__Source records__

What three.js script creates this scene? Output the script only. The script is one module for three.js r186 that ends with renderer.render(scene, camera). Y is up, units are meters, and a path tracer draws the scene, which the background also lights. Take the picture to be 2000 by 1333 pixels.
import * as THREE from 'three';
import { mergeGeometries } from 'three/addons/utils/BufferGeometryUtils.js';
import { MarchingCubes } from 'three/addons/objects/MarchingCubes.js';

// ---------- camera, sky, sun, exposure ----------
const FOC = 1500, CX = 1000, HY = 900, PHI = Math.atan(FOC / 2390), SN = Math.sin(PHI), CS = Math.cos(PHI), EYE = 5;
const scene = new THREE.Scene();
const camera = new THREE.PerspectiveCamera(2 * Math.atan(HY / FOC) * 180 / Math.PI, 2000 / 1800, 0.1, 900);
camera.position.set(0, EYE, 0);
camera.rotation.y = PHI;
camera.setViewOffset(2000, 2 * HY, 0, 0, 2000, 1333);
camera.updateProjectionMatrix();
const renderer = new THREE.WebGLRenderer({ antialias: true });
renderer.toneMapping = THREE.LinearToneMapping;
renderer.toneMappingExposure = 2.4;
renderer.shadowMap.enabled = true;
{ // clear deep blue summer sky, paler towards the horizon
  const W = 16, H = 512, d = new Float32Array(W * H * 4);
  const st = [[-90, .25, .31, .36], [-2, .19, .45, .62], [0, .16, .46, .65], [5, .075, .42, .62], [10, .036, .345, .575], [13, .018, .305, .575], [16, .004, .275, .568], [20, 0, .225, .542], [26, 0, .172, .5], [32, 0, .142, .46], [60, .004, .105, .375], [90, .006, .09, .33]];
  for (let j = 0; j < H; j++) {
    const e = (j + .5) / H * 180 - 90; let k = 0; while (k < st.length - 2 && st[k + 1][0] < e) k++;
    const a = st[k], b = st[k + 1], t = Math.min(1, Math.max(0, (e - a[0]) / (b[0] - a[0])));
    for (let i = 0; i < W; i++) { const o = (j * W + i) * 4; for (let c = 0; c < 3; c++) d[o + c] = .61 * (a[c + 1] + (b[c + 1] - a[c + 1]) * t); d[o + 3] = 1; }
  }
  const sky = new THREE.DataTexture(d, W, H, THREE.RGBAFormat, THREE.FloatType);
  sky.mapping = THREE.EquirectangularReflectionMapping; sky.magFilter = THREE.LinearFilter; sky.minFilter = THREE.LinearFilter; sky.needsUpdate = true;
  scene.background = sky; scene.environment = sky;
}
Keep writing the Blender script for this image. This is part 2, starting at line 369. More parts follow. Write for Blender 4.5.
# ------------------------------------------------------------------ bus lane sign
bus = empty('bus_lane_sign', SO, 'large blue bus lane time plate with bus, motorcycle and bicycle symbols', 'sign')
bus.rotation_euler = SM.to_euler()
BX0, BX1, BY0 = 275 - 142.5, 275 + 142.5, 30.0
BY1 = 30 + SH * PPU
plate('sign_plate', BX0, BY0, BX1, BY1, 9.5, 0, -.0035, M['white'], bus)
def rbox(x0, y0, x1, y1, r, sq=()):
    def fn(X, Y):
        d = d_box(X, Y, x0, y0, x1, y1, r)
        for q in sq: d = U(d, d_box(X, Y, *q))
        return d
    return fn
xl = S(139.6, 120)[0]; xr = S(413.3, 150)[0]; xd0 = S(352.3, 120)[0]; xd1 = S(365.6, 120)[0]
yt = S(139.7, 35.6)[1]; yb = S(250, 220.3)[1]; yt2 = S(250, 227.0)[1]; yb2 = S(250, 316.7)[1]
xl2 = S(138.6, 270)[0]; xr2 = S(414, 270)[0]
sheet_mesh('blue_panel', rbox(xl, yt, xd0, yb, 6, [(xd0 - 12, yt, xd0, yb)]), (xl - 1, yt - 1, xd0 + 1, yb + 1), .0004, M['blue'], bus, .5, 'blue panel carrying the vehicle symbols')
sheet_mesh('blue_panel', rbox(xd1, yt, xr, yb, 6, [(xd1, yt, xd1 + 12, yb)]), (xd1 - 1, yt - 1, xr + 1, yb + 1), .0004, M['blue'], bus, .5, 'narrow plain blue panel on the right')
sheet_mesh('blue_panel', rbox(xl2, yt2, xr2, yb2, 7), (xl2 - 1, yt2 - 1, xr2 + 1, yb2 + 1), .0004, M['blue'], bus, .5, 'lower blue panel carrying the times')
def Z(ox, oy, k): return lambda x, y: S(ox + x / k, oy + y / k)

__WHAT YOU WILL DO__
Restate all of the entries above precisely.

__REPLY TO THE EXERCISE__
What three.js script creates this scene? Output the script only. The script is one module for three.js r186 that ends with renderer.render(scene, camera). Y is up, units are meters, and a path tracer draws the scene, which the background also lights. Take the picture to be 2000 by 1333 pixels.
import * as THREE from 'three';
import { mergeGeometries } from 'three/addons/utils/BufferGeometryUtils.js';
import { MarchingCubes } from 'three/addons/objects/MarchingCubes.js';

// ---------- camera, sky, sun, exposure ----------
const FOC = 1500, CX = 1000, HY = 900, PHI = Math.atan(FOC / 2390), SN = Math.sin(PHI), CS = Math.cos(PHI), EYE = 5;
const scene = new THREE.Scene();
const camera = new THREE.PerspectiveCamera(2 * Math.atan(HY / FOC) * 180 / Math.PI, 2000 / 1800, 0.1, 900);
camera.position.set(0, EYE, 0);
camera.rotation.y = PHI;
camera.setViewOffset(2000, 2 * HY, 0, 0, 2000, 1333);
camera.updateProjectionMatrix();
const renderer = new THREE.WebGLRenderer({ antialias: true });
renderer.toneMapping = THREE.LinearToneMapping;
renderer.toneMappingExposure = 2.4;
renderer.shadowMap.enabled = true;
{ // clear deep blue summer sky, paler towards the horizon
  const W = 16, H = 512, d = new Float32Array(W * H * 4);
  const st = [[-90, .25, .31, .36], [-2, .19, .45, .62], [0, .16, .46, .65], [5, .075, .42, .62], [10, .036, .345, .575], [13, .018, .305, .575], [16, .004, .275, .568], [20, 0, .225, .542], [26, 0, .172, .5], [32, 0, .142, .46], [60, .004, .105, .375], [90, .006, .09, .33]];
  for (let j = 0; j < H; j++) {
    const e = (j + .5) / H * 180 - 90; let k = 0; while (k < st.length - 2 && st[k + 1][0] < e) k++;
    const a = st[k], b = st[k + 1], t = Math.min(1, Math.max(0, (e - a[0]) / (b[0] - a[0])));
    for (let i = 0; i < W; i++) { const o = (j * W + i) * 4; for (let c = 0; c < 3; c++) d[o + c] = .61 * (a[c + 1] + (b[c + 1] - a[c + 1]) * t); d[o + 3] = 1; }
  }
  const sky = new THREE.DataTexture(d, W, H, THREE.RGBAFormat, THREE.FloatType);
  sky.mapping = THREE.EquirectangularReflectionMapping; sky.magFilter = THREE.LinearFilter; sky.minFilter = THREE.LinearFilter; sky.needsUpdate = true;
  scene.background = sky; scene.environment = sky;
}
Keep writing the Blender script for this image. This is part 2, starting at line 369. More parts follow. Write for Blender 4.5.
# ------------------------------------------------------------------ bus lane sign
bus = empty('bus_lane_sign', SO, 'large blue bus lane time plate with bus, motorcycle and bicycle symbols', 'sign')
bus.rotation_euler = SM.to_euler()
BX0, BX1, BY0 = 275 - 142.5, 275 + 142.5, 30.0
BY1 = 30 + SH * PPU
plate('sign_plate', BX0, BY0, BX1, BY1, 9.5, 0, -.0035, M['white'], bus)
def rbox(x0, y0, x1, y1, r, sq=()):
    def fn(X, Y):
        d = d_box(X, Y, x0, y0, x1, y1, r)
        for q in sq: d = U(d, d_box(X, Y, *q))
        return d
    return fn
xl = S(139.6, 120)[0]; xr = S(413.3, 150)[0]; xd0 = S(352.3, 120)[0]; xd1 = S(365.6, 120)[0]
yt = S(139.7, 35.6)[1]; yb = S(250, 220.3)[1]; yt2 = S(250, 227.0)[1]; yb2 = S(250, 316.7)[1]
xl2 = S(138.6, 270)[0]; xr2 = S(414, 270)[0]
sheet_mesh('blue_panel', rbox(xl, yt, xd0, yb, 6, [(xd0 - 12, yt, xd0, yb)]), (xl - 1, yt - 1, xd0 + 1, yb + 1), .0004, M['blue'], bus, .5, 'blue panel carrying the vehicle symbols')
sheet_mesh('blue_panel', rbox(xd1, yt, xr, yb, 6, [(xd1, yt, xd1 + 12, yb)]), (xd1 - 1, yt - 1, xr + 1, yb + 1), .0004, M['blue'], bus, .5, 'narrow plain blue panel on the right')
sheet_mesh('blue_panel', rbox(xl2, yt2, xr2, yb2, 7), (xl2 - 1, yt2 - 1, xr2 + 1, yb2 + 1), .0004, M['blue'], bus, .5, 'lower blue panel carrying the times')
def Z(ox, oy, k): return lambda x, y: S(ox + x / k, oy + y / k)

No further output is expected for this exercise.